Vorfreude

Auch ich tue vorher ganz normale Dinge. Ich tausche Geld, wenn es nötig ist, kaufe Filme und Batterien, weil ich meine gute alte Nikon noch immer nicht aus den Händen geben mag. Und weil Filme und Batterien dem Gesetz von Nachfrage und Angebot folgend in Urlaubsregionen immer faszinierend viel teurer sind als neben der Kasse in meinem Supermarkt. Ich beäuge Reiseführer, von denen ich etliche besitze, mitsamt ihren Kartenteilen. Den Routenplaner im Internet befrage ich nur noch nach der Gesamtentfernung und auch, um den Grenzübergang vorher zu kennen, den ich passieren muss. Zwei Wochen Reisedauer zwingen mir zwei Österreich-Vignetten auf, weil die Gültigkeitszeiträume von den Einnahmeplanern so geschickt gewählt wurden. Immerhin ist der nächstgrößere Zeitraum noch teurer als die Addition der beiden kleinsten, diesen Fehler werden unsere Freunde mit dem Schmäh und der herrlichen Literatur voller Selbsthass wohl auch noch ausmerzen, ich zweifle nicht eine Sekunde. Seit ich erstmals erlebte, wie Fahrzeuge mit deutschen Kennzeichen beim Überfahren derselben Trennlinie vor einem Tunnel zum Zwecke des Abkassierens herausgewunken wurden, während Fahrzeuge mit dem A und den roträndrigen Nummernschildern dasselbe Delikt ungestraft begehen konnten, bekomme ich eine gewisse Grundskepsis nicht mehr völlig unterdrückt. Wobei ein guter Grüner Veltliner aus der Wachau und ein Marillenschnaps von ebendort mich dann doch immer wieder milde stimmen können.

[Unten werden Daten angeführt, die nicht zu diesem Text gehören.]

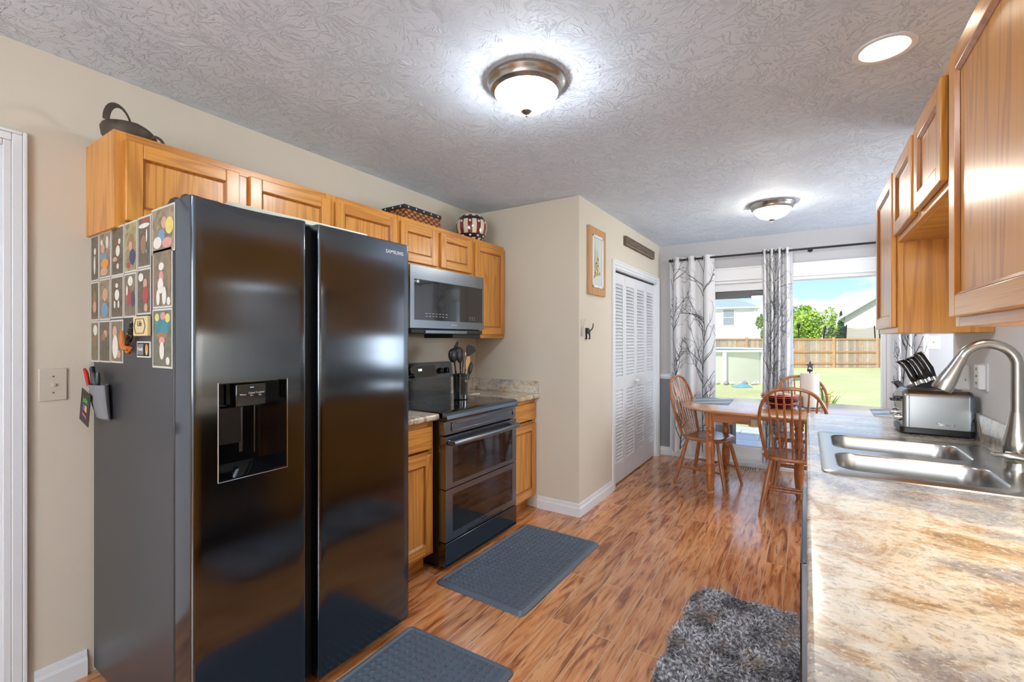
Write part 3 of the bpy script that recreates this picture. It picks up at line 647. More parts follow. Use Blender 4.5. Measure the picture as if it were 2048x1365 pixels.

Jetzt aber habe ich mir ein Buch auf den Tisch im Arbeitszimmer gelegt, dessen Schutzumschlag ein quibbelbuntes Aquarell zeigt, über dem steht: Hesse, darunter: Tessin. Es ist schon die vierte Auflage, muss also gefragt gewesen sein, obwohl es als Hardcover nicht zu den  Schnäppchen des Buchmarktes gehört. Es ist ein Buch, das mir Geruchserinnerungen auslöst. Und ich habe schon beim Lesen des allerersten Textes sofort wieder das nun bald zehn Jahre alte ungläubige Empfinden: Es ist nicht wahr, dass Du hier stehst. Es kann gar nicht sein. Im Pförtnerhäuschen des Berliner Naturkunde-Museums las ich anno 1976 Hermann Hesse. Die kleine DDR weihte gerade mit dem neunten Parteitag der SED ihren Palast der Republik ein, den außer Biermann nie jemand „Palazzo Prozzo“ genannt hat, aber woher hätten die Nachschwätzer jeden Unfugs, wenn er nur aus Dissidentenmund kam, das wissen sollen. Ich las Hesse und ich war Hesse. Es gibt nicht viele Autoren, mit denen mir das passiert ist.

Und nun stehe ich da vor der Casa Camuzzzi, in der ich gefroren habe und Magnolienblätter bestaunte, ich gehe nicht weit an das Grab, auch zu Hugo Ball natürlich und seiner Emmy. Es geht mir jetzt mit meinem Buch so, dass ich nach drei Seiten schon wieder alles sehe. Den Film wieder über Hesse im Museum, in dem man ihn als nackten Naturisten sieht. Ja, Montagnola, wir sind wieder im Anmarsch. Diesmal werden wir wohl dem Rest der Schilder folgen, den wir seinerzeit uns verkneifen mussten. Wir wollen vorher noch am Comer See ein wenig aufs Wasser schauen von unserem ufernahen Feriendomizil aus. Wir kommen über den Splügen-Pass, zu dem wir bisher nur immer den Abzweig ausgewiesen sahen. Wir werden natürlich anhalten und das unvermeidliche Passbild machen mit mir und Höhenschild. Und dann sind es von Dongo keine fünfzig Kilometer. Noch nie waren Station 1 und Station 2 unserer Ferien so nahe beieinander.

Schon 1918 schrieb Hesse, an der Wasserscheide eines Passes stehend, nach Süden schauend und an den ersten Rausch von einst denkend, da ihn die Sage von Sehnsucht und Romfahrt anwehte: „Es ist nicht mehr Frühling in meinem Herzen. Es ist Sommer. ... Ich werfe keinen Hut in die Luft. Ich singe kein Lied.“ So will ich es auch halten, was mir im Fall des Hutes besonders leicht fällt, denn noch nie im Leben besaß ich einen. Und mein Gesang würde die sturzfliegenden Alpendohlen wohl auf immer in Meeresnähe treiben, wohin sie einfach nicht gehören.